'Horrible Bosses' solid, funny, unpredictable

Posted: 9:51am on Jul 11, 2011; Modified: 10:03am on Jul 11, 2011

Note to up-and-coming screenwriters: if you're writing a comedy, it's basically mandatory at this point that the big climax involves a crazy car chase.

Look, I don't like it any more than you do. It's not like you have to stick ultra-tight to the formula. It could be a crazy elephant chase instead, or a chase between two parked cars, where the good guys and whoever's chasing them (the bad guys could be gangsters, drug dealers, or possibly even hired killers -- the only limit is your imagination) sit behind the wheel making vroom-vroom noises while their buddies make gun fingers of pow-pow noises.

Hey, this is good stuff. I should be charging for it. You know what, send me five bucks. And if you're still not convinced, go see Horrible Bosses, which even manages to squeeze some humor out of the ol' late-act comic car chase.

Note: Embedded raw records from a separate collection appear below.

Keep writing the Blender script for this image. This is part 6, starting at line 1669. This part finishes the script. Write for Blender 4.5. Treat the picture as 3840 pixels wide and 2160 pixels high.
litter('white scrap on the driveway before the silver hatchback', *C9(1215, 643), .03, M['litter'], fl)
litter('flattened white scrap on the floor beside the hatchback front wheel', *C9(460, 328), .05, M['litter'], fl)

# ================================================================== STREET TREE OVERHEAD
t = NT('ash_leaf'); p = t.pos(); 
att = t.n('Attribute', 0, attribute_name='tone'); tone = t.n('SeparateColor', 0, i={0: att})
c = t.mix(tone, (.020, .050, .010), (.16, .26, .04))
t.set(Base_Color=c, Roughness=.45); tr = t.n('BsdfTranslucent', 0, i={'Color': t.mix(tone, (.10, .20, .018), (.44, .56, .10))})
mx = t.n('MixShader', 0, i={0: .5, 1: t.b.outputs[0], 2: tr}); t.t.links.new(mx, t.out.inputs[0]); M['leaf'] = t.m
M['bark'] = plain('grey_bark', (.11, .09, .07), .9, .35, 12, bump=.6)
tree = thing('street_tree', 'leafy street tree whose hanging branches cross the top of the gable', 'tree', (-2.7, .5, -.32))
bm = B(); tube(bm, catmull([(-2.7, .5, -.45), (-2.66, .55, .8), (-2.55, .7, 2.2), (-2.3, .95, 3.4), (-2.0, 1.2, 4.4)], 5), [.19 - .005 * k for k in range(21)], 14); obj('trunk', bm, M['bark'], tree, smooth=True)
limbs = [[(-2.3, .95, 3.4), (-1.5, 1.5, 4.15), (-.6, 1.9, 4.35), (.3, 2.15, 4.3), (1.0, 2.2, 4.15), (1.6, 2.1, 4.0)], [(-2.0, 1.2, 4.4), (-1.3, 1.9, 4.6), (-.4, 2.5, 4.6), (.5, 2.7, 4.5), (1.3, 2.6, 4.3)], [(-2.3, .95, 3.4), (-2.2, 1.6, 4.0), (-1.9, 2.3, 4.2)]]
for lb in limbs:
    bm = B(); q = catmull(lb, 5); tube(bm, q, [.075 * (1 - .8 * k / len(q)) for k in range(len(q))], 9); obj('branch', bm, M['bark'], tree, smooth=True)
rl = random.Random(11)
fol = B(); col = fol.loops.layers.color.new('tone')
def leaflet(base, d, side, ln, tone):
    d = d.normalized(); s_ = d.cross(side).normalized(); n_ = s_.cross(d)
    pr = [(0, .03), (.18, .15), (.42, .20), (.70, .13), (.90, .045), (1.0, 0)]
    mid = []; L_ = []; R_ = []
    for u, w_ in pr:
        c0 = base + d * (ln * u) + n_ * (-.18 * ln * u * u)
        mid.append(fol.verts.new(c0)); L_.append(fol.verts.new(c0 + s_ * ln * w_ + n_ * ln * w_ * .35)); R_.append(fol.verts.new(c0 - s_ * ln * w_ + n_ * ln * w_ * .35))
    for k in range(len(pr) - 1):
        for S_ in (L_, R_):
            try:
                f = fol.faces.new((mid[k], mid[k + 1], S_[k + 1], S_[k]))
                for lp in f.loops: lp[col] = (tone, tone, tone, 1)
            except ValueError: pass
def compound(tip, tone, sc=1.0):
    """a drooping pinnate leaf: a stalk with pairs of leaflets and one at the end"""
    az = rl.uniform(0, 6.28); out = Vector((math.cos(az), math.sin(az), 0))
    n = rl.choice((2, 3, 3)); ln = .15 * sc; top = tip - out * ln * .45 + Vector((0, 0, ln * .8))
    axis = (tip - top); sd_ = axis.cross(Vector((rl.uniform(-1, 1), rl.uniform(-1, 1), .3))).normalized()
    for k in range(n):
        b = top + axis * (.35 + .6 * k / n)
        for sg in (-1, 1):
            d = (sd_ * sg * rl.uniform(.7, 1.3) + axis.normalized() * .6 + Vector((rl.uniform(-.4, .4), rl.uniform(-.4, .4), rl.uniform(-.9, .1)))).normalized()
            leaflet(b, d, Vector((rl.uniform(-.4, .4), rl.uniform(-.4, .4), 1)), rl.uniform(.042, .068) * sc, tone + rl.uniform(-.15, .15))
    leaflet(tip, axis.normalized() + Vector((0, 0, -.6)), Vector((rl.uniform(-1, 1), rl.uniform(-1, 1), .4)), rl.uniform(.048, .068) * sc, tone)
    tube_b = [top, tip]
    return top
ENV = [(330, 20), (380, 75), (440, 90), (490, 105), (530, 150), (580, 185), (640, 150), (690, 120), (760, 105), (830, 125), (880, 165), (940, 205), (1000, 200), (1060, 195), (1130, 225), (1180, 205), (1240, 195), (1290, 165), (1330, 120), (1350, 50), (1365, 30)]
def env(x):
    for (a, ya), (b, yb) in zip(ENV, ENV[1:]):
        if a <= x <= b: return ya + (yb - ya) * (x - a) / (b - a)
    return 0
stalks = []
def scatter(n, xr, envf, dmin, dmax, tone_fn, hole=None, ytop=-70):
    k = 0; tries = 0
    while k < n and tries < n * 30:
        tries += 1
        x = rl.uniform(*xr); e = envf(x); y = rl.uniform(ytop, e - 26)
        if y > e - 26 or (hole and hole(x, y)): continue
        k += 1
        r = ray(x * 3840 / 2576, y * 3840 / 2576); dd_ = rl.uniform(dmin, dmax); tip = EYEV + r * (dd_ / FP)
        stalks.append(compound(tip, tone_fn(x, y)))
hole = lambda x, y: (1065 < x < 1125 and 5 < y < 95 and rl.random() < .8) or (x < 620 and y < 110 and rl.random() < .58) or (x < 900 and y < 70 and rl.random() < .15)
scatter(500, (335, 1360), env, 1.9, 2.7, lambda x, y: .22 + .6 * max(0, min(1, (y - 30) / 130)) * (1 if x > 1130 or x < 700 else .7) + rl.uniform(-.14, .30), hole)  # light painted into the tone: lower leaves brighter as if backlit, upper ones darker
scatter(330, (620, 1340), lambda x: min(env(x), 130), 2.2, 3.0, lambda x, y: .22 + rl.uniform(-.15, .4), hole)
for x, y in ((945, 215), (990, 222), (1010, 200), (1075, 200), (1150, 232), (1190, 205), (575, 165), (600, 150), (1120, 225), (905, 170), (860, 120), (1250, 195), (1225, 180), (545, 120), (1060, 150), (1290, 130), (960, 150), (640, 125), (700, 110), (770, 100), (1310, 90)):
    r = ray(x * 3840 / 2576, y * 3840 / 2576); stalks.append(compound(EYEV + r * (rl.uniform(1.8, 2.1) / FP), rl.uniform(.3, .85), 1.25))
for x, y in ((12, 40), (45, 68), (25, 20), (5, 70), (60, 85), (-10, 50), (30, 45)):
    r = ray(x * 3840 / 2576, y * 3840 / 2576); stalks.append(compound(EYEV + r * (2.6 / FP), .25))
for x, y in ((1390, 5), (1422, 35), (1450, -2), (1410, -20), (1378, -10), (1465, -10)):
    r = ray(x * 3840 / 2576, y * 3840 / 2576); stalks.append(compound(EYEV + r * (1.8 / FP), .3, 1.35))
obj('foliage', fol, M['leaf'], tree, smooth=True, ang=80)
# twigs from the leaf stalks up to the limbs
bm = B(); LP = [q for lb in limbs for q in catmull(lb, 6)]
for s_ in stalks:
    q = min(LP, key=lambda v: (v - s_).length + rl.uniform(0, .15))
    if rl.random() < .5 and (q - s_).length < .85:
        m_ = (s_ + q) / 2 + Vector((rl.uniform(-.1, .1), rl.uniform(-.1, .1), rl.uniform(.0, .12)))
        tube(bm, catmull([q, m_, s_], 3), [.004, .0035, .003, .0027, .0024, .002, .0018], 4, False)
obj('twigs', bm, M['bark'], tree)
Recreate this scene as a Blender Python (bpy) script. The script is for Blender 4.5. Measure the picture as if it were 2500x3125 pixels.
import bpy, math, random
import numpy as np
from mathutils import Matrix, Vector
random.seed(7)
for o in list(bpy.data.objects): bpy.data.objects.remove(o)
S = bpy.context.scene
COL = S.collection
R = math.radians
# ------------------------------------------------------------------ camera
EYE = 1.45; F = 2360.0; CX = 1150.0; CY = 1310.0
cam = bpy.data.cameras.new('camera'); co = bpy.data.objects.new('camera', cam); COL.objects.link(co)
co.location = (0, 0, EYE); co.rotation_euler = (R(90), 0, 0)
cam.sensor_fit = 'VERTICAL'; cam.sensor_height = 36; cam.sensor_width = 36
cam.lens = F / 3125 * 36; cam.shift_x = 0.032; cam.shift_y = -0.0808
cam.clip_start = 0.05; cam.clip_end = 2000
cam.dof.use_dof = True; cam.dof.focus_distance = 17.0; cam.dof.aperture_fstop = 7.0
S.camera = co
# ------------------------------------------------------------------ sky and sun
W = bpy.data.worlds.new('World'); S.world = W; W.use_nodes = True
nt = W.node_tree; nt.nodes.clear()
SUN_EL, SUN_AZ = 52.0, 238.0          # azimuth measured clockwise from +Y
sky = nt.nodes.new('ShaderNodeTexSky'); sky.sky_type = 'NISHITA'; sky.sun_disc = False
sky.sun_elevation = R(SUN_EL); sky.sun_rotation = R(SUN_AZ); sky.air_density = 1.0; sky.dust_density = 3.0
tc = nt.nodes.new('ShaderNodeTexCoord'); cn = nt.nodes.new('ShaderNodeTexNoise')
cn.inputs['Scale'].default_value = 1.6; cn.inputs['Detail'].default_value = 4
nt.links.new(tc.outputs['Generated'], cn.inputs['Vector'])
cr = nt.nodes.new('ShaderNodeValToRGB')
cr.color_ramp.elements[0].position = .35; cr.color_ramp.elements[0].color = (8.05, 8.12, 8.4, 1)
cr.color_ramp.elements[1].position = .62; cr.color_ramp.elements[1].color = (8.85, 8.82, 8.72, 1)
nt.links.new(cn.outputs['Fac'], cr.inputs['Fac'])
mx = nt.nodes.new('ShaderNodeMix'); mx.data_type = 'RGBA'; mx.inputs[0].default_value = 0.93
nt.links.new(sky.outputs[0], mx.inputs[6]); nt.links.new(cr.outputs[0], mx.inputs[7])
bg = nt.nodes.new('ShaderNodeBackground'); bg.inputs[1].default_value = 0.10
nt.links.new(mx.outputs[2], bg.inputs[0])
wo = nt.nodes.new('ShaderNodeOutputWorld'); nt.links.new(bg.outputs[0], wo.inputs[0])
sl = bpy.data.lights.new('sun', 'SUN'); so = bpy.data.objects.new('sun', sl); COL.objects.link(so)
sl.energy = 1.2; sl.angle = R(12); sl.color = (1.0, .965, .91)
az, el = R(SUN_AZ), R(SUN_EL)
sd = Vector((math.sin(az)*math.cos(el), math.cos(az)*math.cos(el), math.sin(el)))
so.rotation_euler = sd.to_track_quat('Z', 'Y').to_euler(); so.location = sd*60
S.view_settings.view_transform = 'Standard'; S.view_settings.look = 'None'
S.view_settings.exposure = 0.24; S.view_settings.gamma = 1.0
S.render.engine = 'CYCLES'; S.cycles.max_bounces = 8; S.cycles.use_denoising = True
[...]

-- Local show times, theaters, trailer.

Friends Jason Bateman, Charlie Day and Jason Sudeikis have terrible bosses. Bateman's boss, Kevin Spacey, gave himself a promotion Bateman had been earning for years. Day's boss, Jennifer Aniston, is sexually harassing him to the point of threatening his engagement. And Sudeikis' company has just been taken over by Colin Farrell, who just wants to bleed the place dry and then snort an endless line of coke.

As their workplaces get even worse, the three friends decide the only way to restore their happiness is to kill their bosses. The only problem: they have absolutely no idea what they're doing.

The bosses in Horrible Bosses are cartoonishly evil. Farrell wants to fire a disabled guy because Farrell is creeped out by him. Spacey led Bateman to think he'd get a promotion just to make him work harder. I wouldn't be surprised if they hold meetings in their volcano lair to plot a way to permanently make puppies 50 percent less cute. This makes perfect sense, of course. If they weren't evil, you'd have to call the movie Horrible People Who Think Murder Is the Solution to Everything.

Which, if you've ever tried to apply for a California driver's license, it obviously is. But Horrible Bosses does a fine job working in the space between real life and "Hey, wait, all these people are so crazy they probably eat Glassy-O's for breakfast." Choosing to murder their bosses may not be a great idea, but the movie certainly brings you around to understanding why they'd try.

So sure, Horrible Bosses does its share of zany situational comedy, including the old "accidentally getting high on drugs" joke that's as old as the fossilized shells of ancient squid embedded high in the Rocky Mountains (catch How the Earth Was Made on Netflix now!). But a lot of the humor -- which is very consistent if not organ-burstingly hilarious -- comes from dialogue and character, mixing some genuine wit in with Aniston spraying Day's crotch with water. I prefer my brows of varying height.

The cast is pretty dang funny, too. The three villains chew so much scenery it's a wonder the entire film doesn't take place among a series of blank white walls. Bateman's reliability means he has roles in every comedy from this to a YouTube home video of a woman falling out of a bus, and it is excellent to see Day snag a substantial role in something besides It's Always Sunny in Philadelphia. He is a funny man who says funny things.

While I would have liked to see things skew a little darker, the movie I got instead was a solid comedy with steady jokes and unexpected turns. Horrible Bosses: not just for those who sometimes fantasize about going all Rambo across the office.